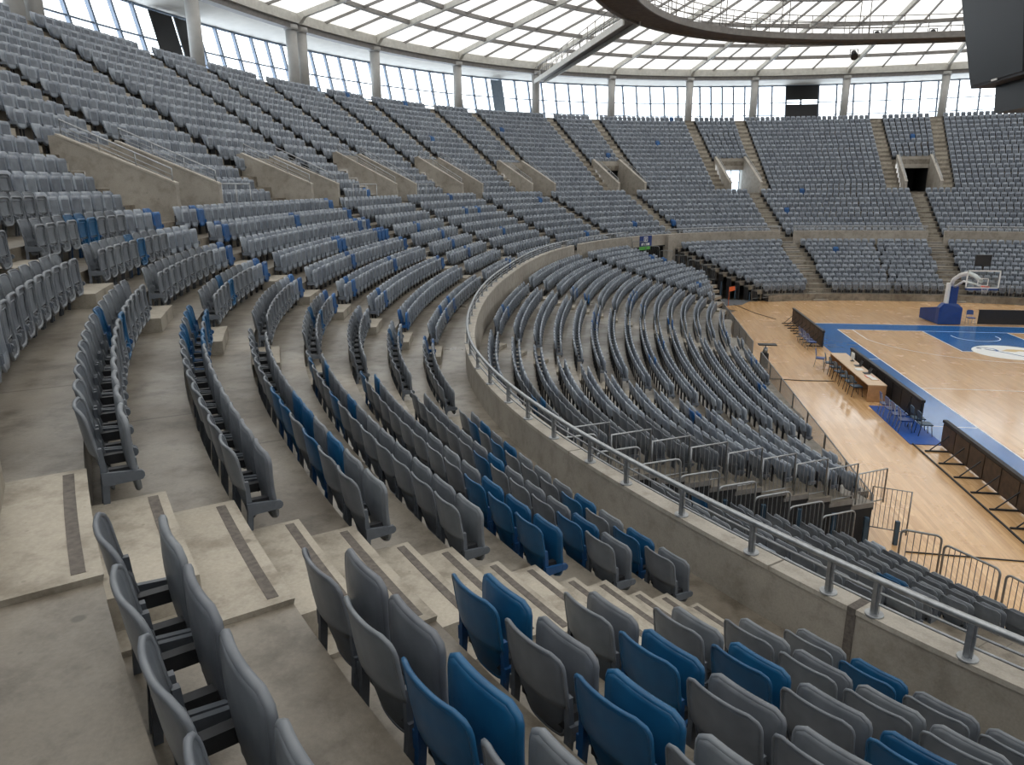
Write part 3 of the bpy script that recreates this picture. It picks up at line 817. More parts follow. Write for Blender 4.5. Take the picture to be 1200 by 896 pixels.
# row-end guards of the left block beside the near tunnel
GA,GB=LNL[0]+V3(.05,.1,0),LNL[1]+V3(-.5,-.2,0)
GA=GA+(GB-GA)*.08
for j in range(9):
    A=GA+(GB-GA)*(j/9); B=GA+(GB-GA)*((j+.94)/9); d_=td((A+B)/2)[1]; z=lz('left',max(0,(-d_-.62)/.71+.6))
    bar_panel('row_end_guard',V3(A[0],A[1],z),V3(B[0],B[1],z),.92,'barred steel guard closing the end of the curved lower stand, %s from the parapet'%ordw(j+1),'guard','row end guards above the near tunnel',M['steel'])
for j in range(1,9):
    t0=row_span('near',lambda t: lrow('near',j,t)); t1=row_span('near',lambda t: lrow('near',j+1,t))
    if not t0 or not t1: continue
    A=pos(t0[0]+.05,lrow('near',j,t0[0])); B=pos(t1[0]+.05,lrow('near',j+1,t1[0])); z=lz('near',j)
    bar_panel('tunnel_gate',V3(A[0],A[1],z),V3(B[0],B[1],z),1.0,'barred steel gate panel over the dark tunnel, %s below the parapet'%ordw(j),'gate','barred panels along the near tunnel',M['steel'],round_top=True)
FA,FB=LFL[0]+V3(1.6,-.1,0),LFL[1]+V3(-.1,.25,0)
for j in range(8):
    A=FA+(FB-FA)*(j/8); B=FA+(FB-FA)*((j+.93)/8); d_=td((A+B)/2)[1]; z=lz('left',min(16,max(0,(-d_-.62)/.71+.6)))
    bar_panel('row_end_guard',V3(A[0],A[1],z),V3(B[0],B[1],z),1.15,'barred guard panel beside the far tunnel, %s from the parapet'%ordw(j+1),'guard','row end guards beside the far tunnel',M['railsteel'],round_top=True)
# court-side fence of the left block
ys=np.arange(8.3,-29.9,-2.38); fi=0
for i,y in enumerate(ys[:-1]):
    y2=ys[i+1]
    if y>-11.4>y2 or y>-12.6>y2: continue
    fi+=1
    bar_panel('fence_panel',(-6.95,y,.0),(-6.95,y2+.05,.0),1.28,'steel barred fence panel along the court edge, %s from the far end'%ordw(fi),'fence panel','fence panels between the curved stand and the court',M['railsteel'],step=.10,z0=.12)
bar_panel('fence_panel',(-6.95,-29.7,.3),(-6.1,-29.95,.3),1.2,'last short fence panel turning the corner by the near tunnel','fence panel','fence panels between the curved stand and the court',M['railsteel'],step=.1)
# crowd barriers at the tunnel mouth
for A,B,l in (((-6.75,-31.3),(-5.95,-31.55),'crowd barrier standing closest to the corner of the curved stand'),((-6.05,-31.95),(-5.35,-33.0),'round-cornered crowd barrier in the middle of the three by the tunnel'),((-5.3,-33.15),(-4.7,-34.3),'crowd barrier at the right picture edge in front of lower seats')):
    bar_panel('crowd_barrier',(A[0],A[1],0),(B[0],B[1],0),1.1,l,'barrier','crowd barriers at the near tunnel mouth',M['railsteel'],step=.125,rt=.02,round_top=True,z0=.1)
# fence of the far block
fi=0
ft=[f for f in frange(119.5,60,3.4)]
for a,b in zip(ft[:-1],ft[1:]):
    if any(a>g>b for g in (100.2,82.5)): continue
    fi+=1; A=pos(a,-7.15); B=pos(b+.1,-7.15)
    bar_panel('fence_panel',V3(A[0],A[1],0.2),V3(B[0],B[1],.2),1.25,'thin fence panel in front of the far stand, %s from the tunnel'%ordw(fi),'fence panel','fence panels in front of the far stand',M['railsteel'],step=.16,z0=.15)
# sign over the far tunnel
c=P3(133.8,-.27,HP-.02); n=V3(*(-nrm(133.8)),0); s=V3(n[1],-n[0],0); s=-s
U=V3(0,0,1)
sg=empty('direction_sign',c,'blue hanging sign with white square emblem and white lettering over the tunnel','sign')
mb=MB(); mb.box(U*-.40,(1.55,.03,.84),(s,n,U)); mb.build('sign_panel',M['signblue'],sg)
mb=MB(); mb.box(U*-.97+s*-.1,(1.35,.025,.26),(s,n,U)); mb.build('green_strip',M['signgreen'],sg)
em=MB()
def rect(x0,x1,z0,z1): em.box(s*((x0+x1)/2)+U*((z0+z1)/2)+n*.02,(abs(x1-x0),.012,abs(z1-z0)),(s,n,U))
for r in ((-.24,.24,-.07,-.12),(-.24,.24,-.41,-.46),(-.24,-.19,-.07,-.46),(.19,.24,-.07,-.46),(-.10,.10,-.17,-.21),(.06,.10,-.17,-.30),(-.10,-.06,-.17,-.38),(-.03,.01,-.27,-.38)): rect(*r)
em.build('emblem',M['white'],sg)
em=MB()
x=-.56
for gl in ('lo','li','ro','box','box2'):
    if gl=='lo': rect(x,x+.12,-.60,-.65); rect(x,x+.05,-.60,-.75); rect(x+.1,x+.15,-.56,-.75); x+=.2
    elif gl=='li': rect(x,x+.05,-.56,-.75); rect(x,x+.12,-.55,-.6); x+=.16
    elif gl=='ro': rect(x,x+.05,-.60,-.75); rect(x,x+.16,-.60,-.645); rect(x,x+.16,-.70,-.75); x+=.24
    elif gl=='box': rect(x,x+.2,-.57,-.62); rect(x,x+.2,-.70,-.75); rect(x,x+.05,-.57,-.75); rect(x+.15,x+.2,-.57,-.75); x+=.22
    else: rect(x,x+.22,-.57,-.75); x+=.2
em.build('lettering',M['white'],sg)

# ------------------------------------------------------------------ top ring: columns, windows, soffit, beams, roof
COLS=[78.2,88.5,97.8,105.8,115.8,126.0,137.0,148.8,159.5,171.5,182.6]
t=182.6
EXTRA=[193.5,204.5,215.5,227,238,249,260,271,282,293,304,315,326,337,348,359,370,381,392,403,414,426]
ALLC=sorted([c%360 for c in COLS+EXTRA])
ZTOP=zu(26)
for tc in ALLC:
    if not 60<tc<245: continue
    for off in ((-.55,.55) if abs(tc-159.5)<.1 or abs(tc-182.6)<.1 else (0,)):
        tt=tc+off/mperdeg(tc,20.6); b=P3(tt,20.65,ZTOP); mb=MB(); mb.tube([b,b+V3(0,0,4.35)],.40,20); mb.tube([b+V3(0,0,4.2),b+V3(0,0,4.55)],.5,20)
        struct(mb,'column',M['column'])
ZWB,ZWT,DWB,DWT=ZTOP,19.85,23.85,24.85
for i,tc in enumerate(ALLC):
    tn=ALLC[(i+1)%len(ALLC)]
    if tn<tc: tn+=360
    if tn-tc<.5: continue
    wo=empty('window_%d'%(i+1),P3((tc+tn)/2,DWB,ZWB)); wo['kind']='structure'; org=np.array(wo.location)
    vis_=50<tc<240
    fr=MB(); nm_=6 if vis_ else 3
    for k in range(nm_):
        tt=tc+(tn-tc)*k/nm_; a=P3(tt,DWB,ZWB); b=P3(tt,DWT,ZWT); q=P3(tt+.2,DWB,ZWB)-a; q/=np.linalg.norm(q)
        x=(b-a)/np.linalg.norm(b-a); y=q; z=np.cross(x,y)
        fr.box((a+b)/2-org,(np.linalg.norm(b-a),.17,.24),(x,y,z))
    tl=frange(tc,tn,1.5)
    for f,h in ((.0,.12),(.22,.1),(.55,.1),(1.0,.14)):
        d=DWB+(DWT-DWB)*f; z=ZWB+(ZWT-ZWB)*f
        fr.sweep(tl,[(d-.06,z-h/2),(d-.06,z+h/2),(d+.06,z+h/2),(d+.06,z-h/2)],fn=lambda t,d,z:P3(t,d,z)-org)
    fr.build('window_frame',M['mull'],wo)
    gl=MB(); gl.sweep(tl,[(DWB,ZWB),(DWT,ZWT)],closed=False,fn=lambda t,d,z:P3(t,d+.03,z)-org); gl.build('pane',M['glass'],wo)
def infill(t0,t1,f0,f1,label,mat=M['black']):
    d=lambda f:DWB+(DWT-DWB)*f-.14; z=lambda f:ZWB+(ZWT-ZWB)*f
    mb=MB(); mb.sweep(frange(t0,t1,1),[(d(f0),z(f0)),(d(f1),z(f1)),(d(f1)-.05,z(f1)),(d(f0)-.05,z(f0))]); tag(mb.build('dark_panel',mat),label,'panel')
infill(93.2,90.1,.62,1.0,'black shade across the top of the far window band')
infill(93.2,90.1,.05,.5,'black panel low in the far window band')
infill(170.3,168.1,.0,.97,'dark panel in the window band left of the round column')
infill(167.9,166.4,.0,.97,'dark panel in the window band right of the round column')
infill(129.2,127.7,.0,.97,'blue grey pane in the window band above the curved corner',M['bluepane'])
# soffit ring
mb=MB(); mb.sweep(frange(0,360,2),[(20.3,20.42),(25.2,19.88),(25.2,20.1),(20.3,20.7)],cap=False); struct(mb,'ceiling_soffit',M['soffit'])
mb=MB(); mb.sweep(frange(0,360,2),[(20.35,19.98),(20.35,20.36),(21.0,20.36),(21.0,19.98)],cap=False); mb2=MB(); mb2.sweep(frange(0,360,2),[(20.15,20.36),(20.15,20.95),(20.9,20.95),(20.9,20.36)],cap=False)
rb=struct(mb2,'ring_beam',M['whitesteel']); mb.build('lower_flange',M['greysteel'],rb)
# walkway railing before the windows (upper left)
e=empty('walkway_railing',P3(178,22.6,ZTOP),'steel railing along the top walkway in front of the tall windows','railing')
r=MB(); org=np.array(e.location)
for h in (1.05,.75): r.tube([P3(t,22.6,ZTOP+h)-org for t in frange(192,150,1.5)],.03,6)
r.build('rail',M['mull'],e)
for t in frange(191,151,2.5):
    p_=MB(); p_.tube([P3(t,22.6,ZTOP)-org,P3(t,22.6,ZTOP+1.05)-org],.025,6); p_.build('post',M['mull'],e)
# roof
RC=V3(7.5,-14.08,0)
LAM=[1.0,.913,.835,.728,.61,.48,.34,.2,.07]; RZ=[20.82+6.1*(1-l)-.5*(1-l)**2 for l in LAM]
rz=lambda l: float(np.interp(-l,[-x for x in LAM],RZ))
def roofp(t,l,dz=0):
    e_=pos(t,20.4); c=np.array([RC[0],RC[1]]); q=c+(e_-c)*l; return V3(q[0],q[1],rz(l)+dz)
tl=frange(0,360,2)
mb=MB(); o=0; LL=LAM+[.002]
for l in LL:
    for t in tl[:-1]: mb.v.append(tuple(roofp(t,l,.26)))
n=len(tl)-1
for i in range(len(LL)-1):
    for k in range(n): mb.f.append((i*n+k,i*n+(k+1)%n,(i+1)*n+(k+1)%n,(i+1)*n+k)); mb.m.append(0); mb.sm.append(False)
struct(mb,'ceiling',M['membrane'])
mb=MB(); mb.sweep(frange(0,360,2),[(20.4,20.9),(20.4,21.22),(20.75,21.22),(20.75,20.9)],cap=False); mb.build('roof_edge',M['whitesteel'],rb)
for li,l in enumerate(LAM[1:]):
    mb=MB(); pts=[roofp(t,l,.10) for t in tl[:-1]]; hw,hh=.13,.15
    o=0
    for p in pts:
        rd=(p-RC)*V3(1,1,0); rd/=np.linalg.norm(rd)
        for a,b in ((-hw,-hh),(hw,-hh),(hw,hh),(-hw,hh)): mb.v.append(tuple(p+rd*a+V3(0,0,b)))
    N=len(pts)
    for i in range(N):
        for k in range(4): mb.f.append((i*4+k,i*4+(k+1)%4,((i+1)%N)*4+(k+1)%4,((i+1)%N)*4+k)); mb.m.append(0); mb.sm.append(False)
    tag(mb.build('roof_purlin',M['greysteel']),kind='structure')
allr=[c for c in ALLC]
for i,tc in enumerate(allr):
    tn=allr[(i+1)%len(allr)]
    if tn<tc: tn+=360
    mb=MB(); ls=LAM
    for a,b in zip(ls[:-1],ls[1:]): mb.bar(roofp(tc,a,.03),roofp(tc,b,.03),.26,.40)
    mb.bar(P3(tc,20.3,20.5),roofp(tc,.985,.05),.3,.4)
    tag(mb.build('roof_rafter',M['whitesteel']),kind='structure')
    for f in (1/3,2/3):
        mb=MB()
        for a,b in zip(ls[:6],ls[1:7]): mb.bar(roofp(tc+(tn-tc)*f,a,.15),roofp(tc+(tn-tc)*f,b,.15),.10,.18)
        tag(mb.build('roof_batten',M['greysteel']),kind='structure')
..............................
→ WRITTEN PROBLEM:
Extract, from the material above, each line holding the word "picture".

→ WRITTEN SOLUTION:
Write part 3 of the bpy script that recreates this picture. It picks up at line 817. More parts follow. Write for Blender 4.5. Take the picture to be 1200 by 896 pixels.
for A,B,l in (((-6.75,-31.3),(-5.95,-31.55),'crowd barrier standing closest to the corner of the curved stand'),((-6.05,-31.95),(-5.35,-33.0),'round-cornered crowd barrier in the middle of the three by the tunnel'),((-5.3,-33.15),(-4.7,-34.3),'crowd barrier at the right picture edge in front of lower seats')):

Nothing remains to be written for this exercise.